→ PROVIDED DATA:

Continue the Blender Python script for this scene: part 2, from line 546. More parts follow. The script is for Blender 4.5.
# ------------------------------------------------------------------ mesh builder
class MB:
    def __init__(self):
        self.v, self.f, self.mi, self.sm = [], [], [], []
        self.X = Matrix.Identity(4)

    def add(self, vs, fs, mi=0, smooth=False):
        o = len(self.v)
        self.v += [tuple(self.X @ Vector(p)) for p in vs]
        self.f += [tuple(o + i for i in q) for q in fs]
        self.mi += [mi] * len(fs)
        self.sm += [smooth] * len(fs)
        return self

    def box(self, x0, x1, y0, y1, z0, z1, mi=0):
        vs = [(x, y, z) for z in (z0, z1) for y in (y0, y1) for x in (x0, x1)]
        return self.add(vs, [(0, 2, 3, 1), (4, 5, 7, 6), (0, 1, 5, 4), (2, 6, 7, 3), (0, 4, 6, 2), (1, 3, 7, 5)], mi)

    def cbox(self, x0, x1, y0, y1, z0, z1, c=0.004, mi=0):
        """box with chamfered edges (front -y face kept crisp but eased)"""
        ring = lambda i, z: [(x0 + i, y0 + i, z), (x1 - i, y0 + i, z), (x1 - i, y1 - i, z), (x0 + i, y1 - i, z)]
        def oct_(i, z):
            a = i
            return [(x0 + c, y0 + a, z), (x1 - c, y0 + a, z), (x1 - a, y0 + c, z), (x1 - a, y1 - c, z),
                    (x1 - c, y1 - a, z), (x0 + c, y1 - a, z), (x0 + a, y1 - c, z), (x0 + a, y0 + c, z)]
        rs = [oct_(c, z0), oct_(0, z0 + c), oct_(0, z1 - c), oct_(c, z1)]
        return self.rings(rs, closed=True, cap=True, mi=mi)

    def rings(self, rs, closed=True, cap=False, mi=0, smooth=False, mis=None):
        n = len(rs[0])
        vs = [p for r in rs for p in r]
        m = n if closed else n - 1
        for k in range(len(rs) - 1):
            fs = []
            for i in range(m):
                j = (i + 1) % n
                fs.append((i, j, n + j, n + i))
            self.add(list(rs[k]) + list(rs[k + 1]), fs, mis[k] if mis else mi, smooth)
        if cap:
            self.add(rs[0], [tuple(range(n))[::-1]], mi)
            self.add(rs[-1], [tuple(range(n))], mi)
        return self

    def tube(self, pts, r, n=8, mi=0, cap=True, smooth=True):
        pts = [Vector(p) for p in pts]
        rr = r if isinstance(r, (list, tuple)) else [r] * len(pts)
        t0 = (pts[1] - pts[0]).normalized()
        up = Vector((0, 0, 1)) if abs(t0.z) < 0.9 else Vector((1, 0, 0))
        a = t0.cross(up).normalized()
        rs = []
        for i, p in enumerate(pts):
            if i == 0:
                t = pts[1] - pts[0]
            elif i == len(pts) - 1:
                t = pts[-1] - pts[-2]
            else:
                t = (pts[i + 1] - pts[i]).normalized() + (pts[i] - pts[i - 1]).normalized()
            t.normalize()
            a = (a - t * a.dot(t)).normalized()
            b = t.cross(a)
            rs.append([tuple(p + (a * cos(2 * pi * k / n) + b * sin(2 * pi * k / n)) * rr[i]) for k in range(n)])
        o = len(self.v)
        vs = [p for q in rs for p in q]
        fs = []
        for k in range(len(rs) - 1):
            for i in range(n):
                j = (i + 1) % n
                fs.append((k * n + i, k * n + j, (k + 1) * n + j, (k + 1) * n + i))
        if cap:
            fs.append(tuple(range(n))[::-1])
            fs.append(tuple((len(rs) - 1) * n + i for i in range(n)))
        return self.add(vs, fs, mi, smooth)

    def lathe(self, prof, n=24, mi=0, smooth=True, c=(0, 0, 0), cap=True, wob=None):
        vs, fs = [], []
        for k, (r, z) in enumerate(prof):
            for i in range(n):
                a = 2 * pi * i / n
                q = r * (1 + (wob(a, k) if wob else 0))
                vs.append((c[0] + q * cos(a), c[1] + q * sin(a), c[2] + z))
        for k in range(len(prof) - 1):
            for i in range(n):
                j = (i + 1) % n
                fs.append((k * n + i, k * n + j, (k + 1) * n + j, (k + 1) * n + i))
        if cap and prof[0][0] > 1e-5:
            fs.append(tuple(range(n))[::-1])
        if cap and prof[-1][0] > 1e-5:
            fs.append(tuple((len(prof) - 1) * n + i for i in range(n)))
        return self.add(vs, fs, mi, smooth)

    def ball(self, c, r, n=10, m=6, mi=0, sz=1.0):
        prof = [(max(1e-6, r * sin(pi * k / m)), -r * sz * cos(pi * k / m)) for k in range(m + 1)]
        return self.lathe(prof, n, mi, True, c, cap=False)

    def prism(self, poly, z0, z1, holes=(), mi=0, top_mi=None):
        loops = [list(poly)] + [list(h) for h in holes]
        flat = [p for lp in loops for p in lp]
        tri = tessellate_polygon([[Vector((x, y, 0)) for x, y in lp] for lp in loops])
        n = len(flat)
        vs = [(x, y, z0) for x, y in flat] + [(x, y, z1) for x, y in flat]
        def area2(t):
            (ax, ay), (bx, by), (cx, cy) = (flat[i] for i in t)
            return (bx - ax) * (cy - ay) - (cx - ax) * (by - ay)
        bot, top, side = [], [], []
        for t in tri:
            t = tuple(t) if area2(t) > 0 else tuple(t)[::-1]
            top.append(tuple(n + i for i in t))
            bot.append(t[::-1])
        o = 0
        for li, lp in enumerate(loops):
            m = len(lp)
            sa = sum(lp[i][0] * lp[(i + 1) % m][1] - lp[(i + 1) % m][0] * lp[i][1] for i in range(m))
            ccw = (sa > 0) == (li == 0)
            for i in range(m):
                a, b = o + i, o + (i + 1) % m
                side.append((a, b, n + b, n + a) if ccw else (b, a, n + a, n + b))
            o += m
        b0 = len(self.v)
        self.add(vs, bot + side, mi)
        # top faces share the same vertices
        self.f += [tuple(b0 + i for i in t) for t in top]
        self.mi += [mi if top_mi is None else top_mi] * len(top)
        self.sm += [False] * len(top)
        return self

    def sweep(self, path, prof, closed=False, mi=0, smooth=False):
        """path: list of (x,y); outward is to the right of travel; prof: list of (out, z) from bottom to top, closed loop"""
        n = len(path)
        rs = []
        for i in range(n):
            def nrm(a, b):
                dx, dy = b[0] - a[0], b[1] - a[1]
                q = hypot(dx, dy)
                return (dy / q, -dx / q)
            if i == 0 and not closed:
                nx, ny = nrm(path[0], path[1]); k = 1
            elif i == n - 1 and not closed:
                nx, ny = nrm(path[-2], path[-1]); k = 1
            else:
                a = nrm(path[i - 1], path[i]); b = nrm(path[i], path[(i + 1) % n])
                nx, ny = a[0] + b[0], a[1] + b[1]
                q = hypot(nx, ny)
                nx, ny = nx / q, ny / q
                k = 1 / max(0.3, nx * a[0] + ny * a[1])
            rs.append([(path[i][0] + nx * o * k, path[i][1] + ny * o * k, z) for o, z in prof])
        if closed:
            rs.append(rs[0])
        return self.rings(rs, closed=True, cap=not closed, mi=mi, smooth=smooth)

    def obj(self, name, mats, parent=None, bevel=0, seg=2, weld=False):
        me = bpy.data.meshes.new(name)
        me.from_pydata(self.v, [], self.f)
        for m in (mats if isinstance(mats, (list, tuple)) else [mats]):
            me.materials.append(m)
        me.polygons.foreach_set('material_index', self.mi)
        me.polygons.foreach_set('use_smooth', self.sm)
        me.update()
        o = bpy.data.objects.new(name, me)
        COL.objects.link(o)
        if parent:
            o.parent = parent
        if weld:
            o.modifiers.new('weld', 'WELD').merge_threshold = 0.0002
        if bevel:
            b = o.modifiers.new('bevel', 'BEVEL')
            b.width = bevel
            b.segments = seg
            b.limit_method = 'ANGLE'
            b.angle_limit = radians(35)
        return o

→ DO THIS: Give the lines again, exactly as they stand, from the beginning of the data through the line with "return self.rings(rs, closed=True, cap=True, mi=mi)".

→ REPLY TO THE TASK:
Continue the Blender Python script for this scene: part 2, from line 546. More parts follow. The script is for Blender 4.5.
# ------------------------------------------------------------------ mesh builder
class MB:
    def __init__(self):
        self.v, self.f, self.mi, self.sm = [], [], [], []
        self.X = Matrix.Identity(4)

    def add(self, vs, fs, mi=0, smooth=False):
        o = len(self.v)
        self.v += [tuple(self.X @ Vector(p)) for p in vs]
        self.f += [tuple(o + i for i in q) for q in fs]
        self.mi += [mi] * len(fs)
        self.sm += [smooth] * len(fs)
        return self

    def box(self, x0, x1, y0, y1, z0, z1, mi=0):
        vs = [(x, y, z) for z in (z0, z1) for y in (y0, y1) for x in (x0, x1)]
        return self.add(vs, [(0, 2, 3, 1), (4, 5, 7, 6), (0, 1, 5, 4), (2, 6, 7, 3), (0, 4, 6, 2), (1, 3, 7, 5)], mi)

    def cbox(self, x0, x1, y0, y1, z0, z1, c=0.004, mi=0):
        """box with chamfered edges (front -y face kept crisp but eased)"""
        ring = lambda i, z: [(x0 + i, y0 + i, z), (x1 - i, y0 + i, z), (x1 - i, y1 - i, z), (x0 + i, y1 - i, z)]
        def oct_(i, z):
            a = i
            return [(x0 + c, y0 + a, z), (x1 - c, y0 + a, z), (x1 - a, y0 + c, z), (x1 - a, y1 - c, z),
                    (x1 - c, y1 - a, z), (x0 + c, y1 - a, z), (x0 + a, y1 - c, z), (x0 + a, y0 + c, z)]
        rs = [oct_(c, z0), oct_(0, z0 + c), oct_(0, z1 - c), oct_(c, z1)]
        return self.rings(rs, closed=True, cap=True, mi=mi)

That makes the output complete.